Akibat dari pemikiran tersebut, tindakan kekerasan atas nama agama kerap terjadi dalam pelaksanaan ritual kebudayaan. Misalnya yang terjadi pada acara Sedekah Laut masyarakat Bantul, DI Yogyakarta, dan Festival Gandrung Sewu di Banyuwangi. Sedekah Laut yang punya sejarah kebudayaan panjang, diobrak-abrik oleh segerombolan orang dengan alasan bahwa aktivitas itu melawan ajaran agama, membawa kemusyrikan, menduakan Tuhan, dan karena itu harus diubah atau dimatikan.
Pemaksaan dalam berpakaian dan penghancuran kebudayaan adalah indikasi yang mengarah pada pemahaman keagamaan yang ekstrem. Fenomena tersebut memerlukan respon dari beragam pihak. Menangkap sinyal sekecil apa pun yang bertolak belakang dengan semangat kebhinekaan adalah hal yang penting.
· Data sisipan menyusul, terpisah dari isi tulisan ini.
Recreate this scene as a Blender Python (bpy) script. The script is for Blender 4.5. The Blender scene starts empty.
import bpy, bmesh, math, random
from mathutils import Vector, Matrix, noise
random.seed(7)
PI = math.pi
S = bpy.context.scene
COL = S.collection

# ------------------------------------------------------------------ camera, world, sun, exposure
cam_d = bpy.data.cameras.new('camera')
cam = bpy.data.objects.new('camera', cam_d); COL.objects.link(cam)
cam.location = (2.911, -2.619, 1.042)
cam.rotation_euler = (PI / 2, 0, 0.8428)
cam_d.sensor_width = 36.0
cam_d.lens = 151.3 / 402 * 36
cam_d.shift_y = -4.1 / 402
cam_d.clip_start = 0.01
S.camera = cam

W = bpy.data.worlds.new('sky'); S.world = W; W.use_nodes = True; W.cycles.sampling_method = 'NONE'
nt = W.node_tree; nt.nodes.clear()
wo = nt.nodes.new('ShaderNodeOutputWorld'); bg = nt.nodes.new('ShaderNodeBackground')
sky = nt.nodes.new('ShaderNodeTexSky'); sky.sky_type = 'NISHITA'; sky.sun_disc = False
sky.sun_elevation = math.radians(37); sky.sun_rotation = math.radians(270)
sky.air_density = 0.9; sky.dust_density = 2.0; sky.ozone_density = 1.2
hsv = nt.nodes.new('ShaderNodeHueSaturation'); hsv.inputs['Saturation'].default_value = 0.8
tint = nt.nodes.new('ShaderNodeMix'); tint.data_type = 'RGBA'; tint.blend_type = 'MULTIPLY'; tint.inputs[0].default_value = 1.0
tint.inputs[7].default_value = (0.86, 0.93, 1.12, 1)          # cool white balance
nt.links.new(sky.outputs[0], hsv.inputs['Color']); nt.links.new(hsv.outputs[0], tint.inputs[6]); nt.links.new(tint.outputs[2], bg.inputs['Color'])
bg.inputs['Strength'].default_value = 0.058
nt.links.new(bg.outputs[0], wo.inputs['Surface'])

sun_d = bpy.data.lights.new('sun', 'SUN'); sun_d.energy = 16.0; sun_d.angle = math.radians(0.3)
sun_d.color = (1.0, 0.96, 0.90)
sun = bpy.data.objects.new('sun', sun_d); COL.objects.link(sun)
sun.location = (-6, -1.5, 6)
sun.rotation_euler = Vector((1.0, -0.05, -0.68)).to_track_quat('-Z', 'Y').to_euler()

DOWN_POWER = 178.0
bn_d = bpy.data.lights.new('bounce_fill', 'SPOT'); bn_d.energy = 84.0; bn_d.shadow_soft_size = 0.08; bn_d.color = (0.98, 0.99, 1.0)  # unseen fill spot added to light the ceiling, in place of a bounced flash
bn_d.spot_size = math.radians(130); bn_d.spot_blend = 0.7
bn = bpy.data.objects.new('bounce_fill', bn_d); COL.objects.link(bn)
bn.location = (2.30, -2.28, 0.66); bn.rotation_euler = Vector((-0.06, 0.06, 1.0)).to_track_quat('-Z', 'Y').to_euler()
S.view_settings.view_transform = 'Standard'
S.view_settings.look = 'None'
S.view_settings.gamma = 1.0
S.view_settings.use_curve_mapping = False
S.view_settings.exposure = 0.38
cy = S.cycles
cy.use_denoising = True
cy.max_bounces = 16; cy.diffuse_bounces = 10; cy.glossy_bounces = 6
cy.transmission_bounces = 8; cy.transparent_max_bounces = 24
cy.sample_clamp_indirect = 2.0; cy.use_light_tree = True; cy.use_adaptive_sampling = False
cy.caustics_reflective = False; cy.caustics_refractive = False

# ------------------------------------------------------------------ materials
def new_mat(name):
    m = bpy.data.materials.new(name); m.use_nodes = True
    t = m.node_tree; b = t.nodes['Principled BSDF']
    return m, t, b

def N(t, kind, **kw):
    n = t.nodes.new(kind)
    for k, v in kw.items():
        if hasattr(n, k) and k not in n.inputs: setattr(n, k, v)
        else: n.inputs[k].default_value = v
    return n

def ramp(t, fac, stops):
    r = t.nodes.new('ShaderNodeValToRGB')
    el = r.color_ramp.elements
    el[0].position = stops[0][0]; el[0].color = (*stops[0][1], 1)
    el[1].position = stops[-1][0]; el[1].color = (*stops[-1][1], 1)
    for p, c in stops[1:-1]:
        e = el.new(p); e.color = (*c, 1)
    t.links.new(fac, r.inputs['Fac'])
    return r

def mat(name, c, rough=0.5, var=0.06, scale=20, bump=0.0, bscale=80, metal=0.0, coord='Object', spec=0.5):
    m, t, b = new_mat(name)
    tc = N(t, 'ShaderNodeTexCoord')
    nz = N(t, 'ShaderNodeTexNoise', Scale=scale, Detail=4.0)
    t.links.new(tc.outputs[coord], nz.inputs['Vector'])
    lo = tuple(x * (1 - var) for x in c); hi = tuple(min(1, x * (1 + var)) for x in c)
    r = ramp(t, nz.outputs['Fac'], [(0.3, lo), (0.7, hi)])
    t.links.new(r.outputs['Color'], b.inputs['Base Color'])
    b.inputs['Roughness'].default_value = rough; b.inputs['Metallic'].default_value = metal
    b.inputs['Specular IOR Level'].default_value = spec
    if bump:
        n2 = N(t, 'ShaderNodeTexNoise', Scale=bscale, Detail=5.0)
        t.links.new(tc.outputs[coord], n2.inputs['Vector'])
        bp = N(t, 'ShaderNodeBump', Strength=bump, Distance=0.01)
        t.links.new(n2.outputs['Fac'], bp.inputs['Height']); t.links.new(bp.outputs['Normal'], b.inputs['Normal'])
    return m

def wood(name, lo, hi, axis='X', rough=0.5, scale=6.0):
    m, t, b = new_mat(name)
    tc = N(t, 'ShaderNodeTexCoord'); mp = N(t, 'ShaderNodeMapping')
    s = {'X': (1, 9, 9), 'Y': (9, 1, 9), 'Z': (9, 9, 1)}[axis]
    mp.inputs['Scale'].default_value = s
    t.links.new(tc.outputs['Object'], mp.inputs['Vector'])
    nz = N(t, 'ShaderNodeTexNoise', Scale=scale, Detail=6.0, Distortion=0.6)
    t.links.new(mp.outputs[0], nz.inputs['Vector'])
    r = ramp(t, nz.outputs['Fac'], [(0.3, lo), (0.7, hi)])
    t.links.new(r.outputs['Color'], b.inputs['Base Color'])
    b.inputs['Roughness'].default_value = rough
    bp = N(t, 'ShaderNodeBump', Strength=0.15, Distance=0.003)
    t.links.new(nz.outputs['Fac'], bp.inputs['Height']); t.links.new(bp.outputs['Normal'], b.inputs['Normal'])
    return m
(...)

Indonesia memiliki berjuta kekayaan yang dilimpahkan Tuhan. Realitas itu disadari oleh para pendiri bangsa hingga akhirnya melahirkan Pancasila yang menjadi titik tengah dalam menjembatani segala perbedaan. Jika keseragaman dipaksakan terjadi di Indonesia, terutama atas nama agama, nasib kita mungkin tak akan berbeda dengan negara-negara konflik lainnya. Tentu, kita tidak berharap demikian.